Sunday, November 29, 2009

 

The Switch is on, Dec 1 at 6 a.m.



Word has it WCRB FM 99.5 will go off air at midnight on Monday Nov 30 (actually early Tue. Dec 1). The new WGBH-owned station will debut six hours later as "All Classical WGBH".

Here is 99.5's schedule. The Boston Symphony Orchestra's Saturday night broadcasts continue
though the Friday afternoon broadcast won't.

The move means changes at WGBH 89.7 as well, including the loss of the folk and blues shows on Saturday. And some classical fans who live south of Boston may find that the classical programs that moved to 99.5 won't be picked up as easily.

Comments:
WCRB — R.I.P.

Will be so good to hear Laura Carlo and Ray Brown again, together, on a real radio station who really cares about classical music.
 
You haven't even heard the new WCRB...and you are assuming it will be a better station. Not necessarily.
 
I didn't have to hear the new WCRB to know it would be better. Couldn't have been any worse. Trust me.

And now that I am listening to the new WCRB there is no question that it is much much better than what we had been listening to.

Enjoy!
 
The power-down occurred well before midnight. I watched the 11:00 pm news on channel 30 (WBZ-DT) and hung on for David Letterman to see how HE handled the Tiger Woods story...BUT it was a RERUN! Bummer. When I turned on my stereo, WCRB was gone...in its place was NHPR all the way from Jackson, NH!
 
[i}I didn't have to hear the new WCRB to know it would be better. Couldn't have been any worse. Trust me.[/i]

Sorry, I don't trust you. WCRB was one of the most sucessful classical stations in the country. Just npot to your liking.

[i]And now that I am listening to the new WCRB there is no question...[/i]

So you posted this at 6:24AM...and after 24 minutes of listening, you already know it's better. Nothing like having an open mind!
 
The belief that anything would be preferable to the prior incarnation of WCRB is certainly understandable; 24 minutes of listening notwithstanding.

What is unclear is the criteria that determine WCRB to be "one of the most sucessful classical stations in the country" (sic). If one is discussing revenue, that is one thing, but in terms of 'CRB's grinding reliance on a mobius strip format of Mozart/Waltz/Copeland or the invasive and crass tone of their commercials, there can be little debate that WCRB as we recently knew it was both insipid and uninspired. Anyone who remembers this station from 20 years back may recall commercials that were often as understated as the music.

I, for one, am thrilled that WCRB has risen from the ashes to provide a format that conforms to listener expectations, but also seeks to enlighten and educate. One glance at the list of hosts assures me that the focus on music is again central to WCRB.

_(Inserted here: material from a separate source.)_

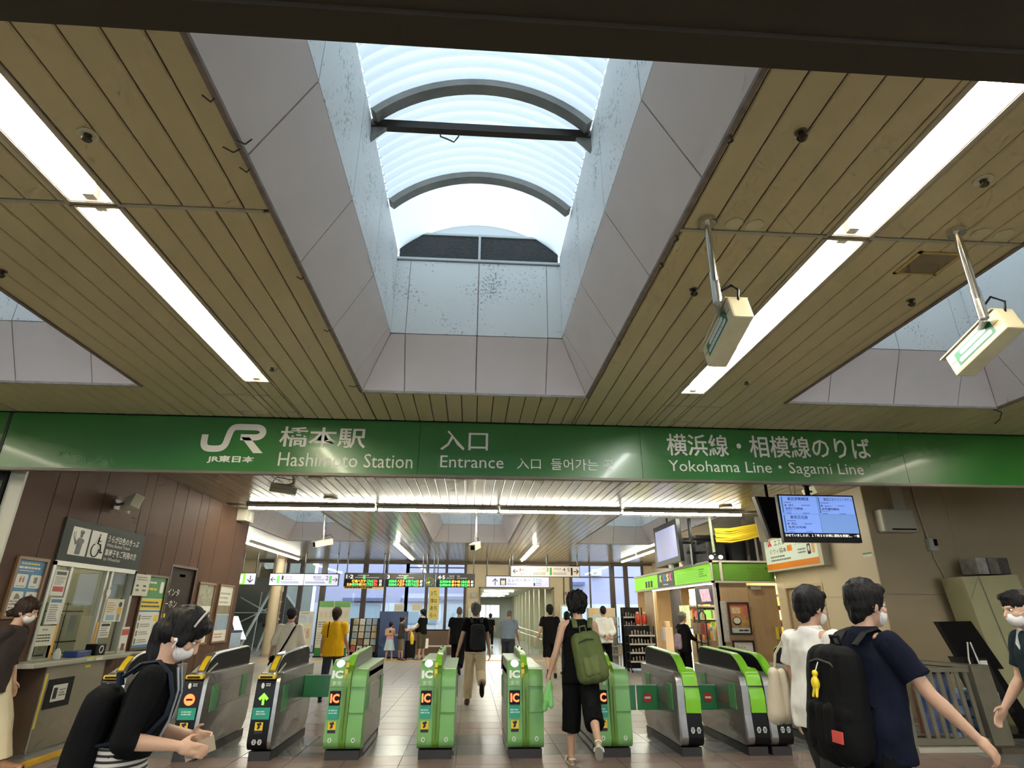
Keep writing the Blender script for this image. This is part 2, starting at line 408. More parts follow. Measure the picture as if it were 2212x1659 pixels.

At least until its fundraising time . . .
 
WCRB is playing Shostakovich!

WCRB is playing Shostakovich!

O happy day!
 
[b]What is unclear is the criteria that determine WCRB to be "one of the most successful classical stations in the country" [/b]

I think what he means is

1. Number of listeners. WCRB had one of the highest cumes of all the Classical stations around the country with this "greates hits" style they were doing.

2. Revenue. Revenue is important, because it helps sustain the life of a cities classical station. No revenue, no station.

In both regards WCRB was well known around the country.

(While at one time it was known for it's ratings and cume, it was also knownfor pissing off opera fans, and classical purists.)